--- Problem to solve ---
Below is a listing; write it out exactly and drop any images from it.
** Begin Collected data **
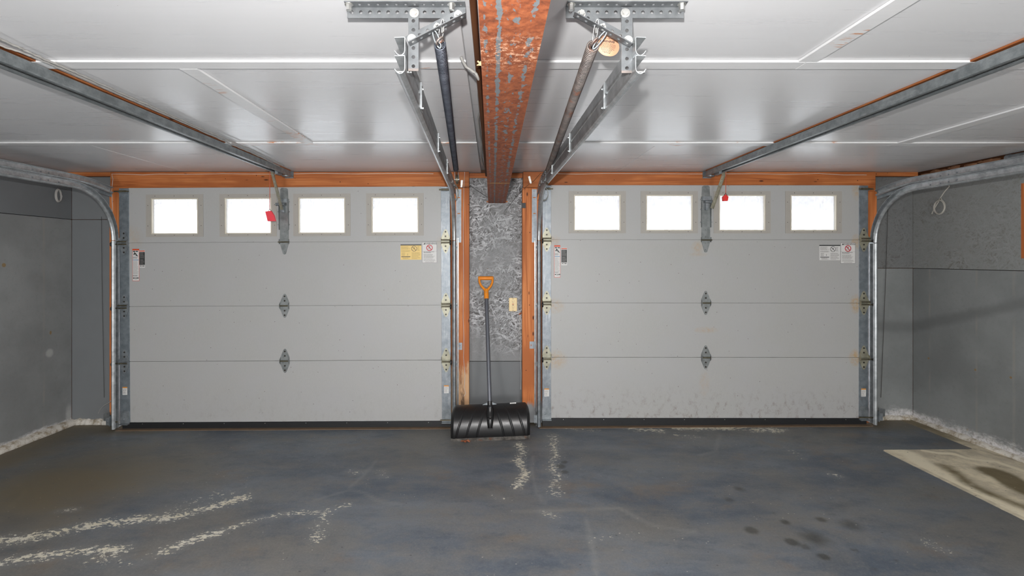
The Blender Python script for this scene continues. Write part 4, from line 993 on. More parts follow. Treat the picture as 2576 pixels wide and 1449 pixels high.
# ================================================================== TRACKS
def thicken(pl, t):
    n = len(pl); out = []; inn = []
    for i in range(n):
        a = Vector(pl[max(i-1,0)]+(0,)) if True else None; b = Vector(pl[min(i+1,n-1)]+(0,))
        d = (b-a).normalized(); nn = Vector((-d.y, d.x, 0)); p = Vector(pl[i]+(0,))
        out.append((p+nn*t/2)); inn.append((p-nn*t/2))
    return [(q.x, q.y) for q in out] + [(q.x, q.y) for q in inn[::-1]]
def cprof(s):
    pl = [(.029,-.0245),(.002,-.0255),(0,-.0235),(0,.012),(.002,.019),(.008,.025),(.015,.026),(.022,.022),(.029,.013)]
    return thicken([(s*u, v) for u, v in pl], .0022)
def lerp(a, b, t): return a+(b-a)*t
ZL, ZU, RC = CH+.550, CH+.602, .40
def track(tag_lab, xv, xn, s, yend, outer):
    """xv: X of the vertical run, xn: X at the near end, s: side the channel opens to"""
    T = thing('door_track', (xv, 4.0, floor_z(xv)), tag_lab, 'track')
    pr = cprof(s); yc = 4.0
    path = [(xv, yc, floor_z(xv)+.02), (xv, yc, .6), (xv, yc, 1.1), (xv, yc, ZL-RC-.006)]
    m = MB(); m.sweep(path, pr)
    if s*0 == 0:
        pass
    m.build('vertical_track', GALV if outer else GALVD, T)
    path = [(xv, yc, ZL-RC)]
    for k in range(1, 17):
        a = math.pi/2*k/16; path.append((xv, yc-RC+RC*math.cos(a), ZL-RC+RC*math.sin(a)))
    y0 = yc-RC
    for k in range(1, 5): t = k/4; path.append((lerp(xv, xn, t), lerp(y0, yend, t), ZL))
    m = MB(); m.sweep(path, pr); m.build('lower_track', GALV, T)
    path = []
    for k in range(0, 9):
        a = math.radians(14)*(1-k/8); r = 1.62; path.append((xv, 3.58+r*math.sin(a), ZU-r+r*math.cos(a)))
    for k in range(1, 5): t = k/4; path.append((lerp(xv, xn, t), lerp(3.58, yend, t), ZU))
    m = MB(); m.sweep(path, pr); m.build('upper_track', GALV, T)
    # tie plates between the two tracks
    for y in ((1.72, 2.42, 3.05) if not outer else (0.6, 2.2, 3.3)):
        x = lerp(xv, xn, (y0-y)/(y0-yend)); m = MB()
        if not outer:
            m.box(x-s*.001, x-s*.007, y-.0015, y+.0015, ZL-.020, ZU+.022); m.box(x-s*.001, x-s*.003, y, y+.045, ZL-.020, ZU+.022)
            m.bolt((x-s*.003, y+.03, ZU+.008), (-s,0,0), .004, .004); m.bolt((x-s*.003, y+.03, ZL-.008), (-s,0,0), .004, .004)
            m.build('tie_plate', GALV, T)
        else:
            for zq in (ZL+.002, ZU+.002): m = MB(); m.cyl((x+s*.001, y, zq), (x+s*.005, y, zq), .0055, 10); m.build('rivet', GALVD, T)
    # splice bolts near the bend
    m = MB()
    for y in (3.50, 3.42, 3.36):
        for zq in (ZL, ZU): m.cyl((xv+s*.001, y, zq), (xv+s*.0045, y, zq), .005, 8); m.cyl((xv-s*.001, y, zq), (xv-s*.006, y, zq), .005, 8)
    m.build('splice_bolt', GALVD, T, kind='stuff')
    # gusset plate closing the top corner
    m = MB(); x = xv-s*.002
    m.prism([Vector((x, 3.62, ZL+.012)), Vector((x, 3.99, ZL-.045)), Vector((x, 3.99, ZU-.07)), Vector((x, 3.62, ZU-.02))], (-s*.0025, 0, 0))
    m.bolt((x-s*.003, 3.72, ZL+.012), (-s,0,0), .005, .004); m.build('corner_plate', GALVD, T)
    # angle iron behind the track, fixed to the jamb, with small clips
    m = MB(); zt_ = ZL-RC+.02; xa = xv-s*.004
    m.box(xa, xa-s*.0025, 4.030, 4.0995, floor_z(xv)+.01, zt_); m.box(xa, xa-s*(.012 if not outer else .024), 4.096, 4.0995, floor_z(xv)+.01, zt_)
    m.build('angle_iron', GALV, T)
    for zq in (.09, .54, 1.02, 1.50):
        m = MB(); m.box(xv-s*.0015, xv-s*.004, 3.99, 4.05, zq-.02, zq+.02); m.bolt((xv-s*.004, 4.01, zq), (-s,0,0), .006, .005); m.build('track_clip', GALVD, T)
    return T
xa1 = XX(1147, 4.0); xo1 = XX(284, 4.0); xa2 = XX(1351.5, 4.0); xo2 = XX(2203, 4.0)
t1 = track('galvanised double door track right of the left door, behind the dark spring', xa1, -.250, -1, 1.375, False)
t2 = track('galvanised double door track left of the right door, behind the rusty spring', xa2, .405, 1, 1.375, False)
t3 = track('galvanised double door track curving along the left wall', xo1, xo1-.01, 1, -0.6, True)
ZL -= .02; ZU -= .02
t4 = track('galvanised double door track curving along the right wall', xo2, xo2+.01, -1, -0.6, True)
ZL += .02; ZU += .02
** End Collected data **
--- The answer ---
The Blender Python script for this scene continues. Write part 4, from line 993 on. More parts follow. Treat the picture as 2576 pixels wide and 1449 pixels high.
# ================================================================== TRACKS
def thicken(pl, t):
    n = len(pl); out = []; inn = []
    for i in range(n):
        a = Vector(pl[max(i-1,0)]+(0,)) if True else None; b = Vector(pl[min(i+1,n-1)]+(0,))
        d = (b-a).normalized(); nn = Vector((-d.y, d.x, 0)); p = Vector(pl[i]+(0,))
        out.append((p+nn*t/2)); inn.append((p-nn*t/2))
    return [(q.x, q.y) for q in out] + [(q.x, q.y) for q in inn[::-1]]
def cprof(s):
    pl = [(.029,-.0245),(.002,-.0255),(0,-.0235),(0,.012),(.002,.019),(.008,.025),(.015,.026),(.022,.022),(.029,.013)]
    return thicken([(s*u, v) for u, v in pl], .0022)
def lerp(a, b, t): return a+(b-a)*t
ZL, ZU, RC = CH+.550, CH+.602, .40
def track(tag_lab, xv, xn, s, yend, outer):
    """xv: X of the vertical run, xn: X at the near end, s: side the channel opens to"""
    T = thing('door_track', (xv, 4.0, floor_z(xv)), tag_lab, 'track')
    pr = cprof(s); yc = 4.0
    path = [(xv, yc, floor_z(xv)+.02), (xv, yc, .6), (xv, yc, 1.1), (xv, yc, ZL-RC-.006)]
    m = MB(); m.sweep(path, pr)
    if s*0 == 0:
        pass
    m.build('vertical_track', GALV if outer else GALVD, T)
    path = [(xv, yc, ZL-RC)]
    for k in range(1, 17):
        a = math.pi/2*k/16; path.append((xv, yc-RC+RC*math.cos(a), ZL-RC+RC*math.sin(a)))
    y0 = yc-RC
    for k in range(1, 5): t = k/4; path.append((lerp(xv, xn, t), lerp(y0, yend, t), ZL))
    m = MB(); m.sweep(path, pr); m.build('lower_track', GALV, T)
    path = []
    for k in range(0, 9):
        a = math.radians(14)*(1-k/8); r = 1.62; path.append((xv, 3.58+r*math.sin(a), ZU-r+r*math.cos(a)))
    for k in range(1, 5): t = k/4; path.append((lerp(xv, xn, t), lerp(3.58, yend, t), ZU))
    m = MB(); m.sweep(path, pr); m.build('upper_track', GALV, T)
    # tie plates between the two tracks
    for y in ((1.72, 2.42, 3.05) if not outer else (0.6, 2.2, 3.3)):
        x = lerp(xv, xn, (y0-y)/(y0-yend)); m = MB()
        if not outer:
            m.box(x-s*.001, x-s*.007, y-.0015, y+.0015, ZL-.020, ZU+.022); m.box(x-s*.001, x-s*.003, y, y+.045, ZL-.020, ZU+.022)
            m.bolt((x-s*.003, y+.03, ZU+.008), (-s,0,0), .004, .004); m.bolt((x-s*.003, y+.03, ZL-.008), (-s,0,0), .004, .004)
            m.build('tie_plate', GALV, T)
        else:
            for zq in (ZL+.002, ZU+.002): m = MB(); m.cyl((x+s*.001, y, zq), (x+s*.005, y, zq), .0055, 10); m.build('rivet', GALVD, T)
    # splice bolts near the bend
    m = MB()
    for y in (3.50, 3.42, 3.36):
        for zq in (ZL, ZU): m.cyl((xv+s*.001, y, zq), (xv+s*.0045, y, zq), .005, 8); m.cyl((xv-s*.001, y, zq), (xv-s*.006, y, zq), .005, 8)
    m.build('splice_bolt', GALVD, T, kind='stuff')
    # gusset plate closing the top corner
    m = MB(); x = xv-s*.002
    m.prism([Vector((x, 3.62, ZL+.012)), Vector((x, 3.99, ZL-.045)), Vector((x, 3.99, ZU-.07)), Vector((x, 3.62, ZU-.02))], (-s*.0025, 0, 0))
    m.bolt((x-s*.003, 3.72, ZL+.012), (-s,0,0), .005, .004); m.build('corner_plate', GALVD, T)
    # angle iron behind the track, fixed to the jamb, with small clips
    m = MB(); zt_ = ZL-RC+.02; xa = xv-s*.004
    m.box(xa, xa-s*.0025, 4.030, 4.0995, floor_z(xv)+.01, zt_); m.box(xa, xa-s*(.012 if not outer else .024), 4.096, 4.0995, floor_z(xv)+.01, zt_)
    m.build('angle_iron', GALV, T)
    for zq in (.09, .54, 1.02, 1.50):
        m = MB(); m.box(xv-s*.0015, xv-s*.004, 3.99, 4.05, zq-.02, zq+.02); m.bolt((xv-s*.004, 4.01, zq), (-s,0,0), .006, .005); m.build('track_clip', GALVD, T)
    return T
xa1 = XX(1147, 4.0); xo1 = XX(284, 4.0); xa2 = XX(1351.5, 4.0); xo2 = XX(2203, 4.0)
t1 = track('galvanised double door track right of the left door, behind the dark spring', xa1, -.250, -1, 1.375, False)
t2 = track('galvanised double door track left of the right door, behind the rusty spring', xa2, .405, 1, 1.375, False)
t3 = track('galvanised double door track curving along the left wall', xo1, xo1-.01, 1, -0.6, True)
ZL -= .02; ZU -= .02
t4 = track('galvanised double door track curving along the right wall', xo2, xo2+.01, -1, -0.6, True)
ZL += .02; ZU += .02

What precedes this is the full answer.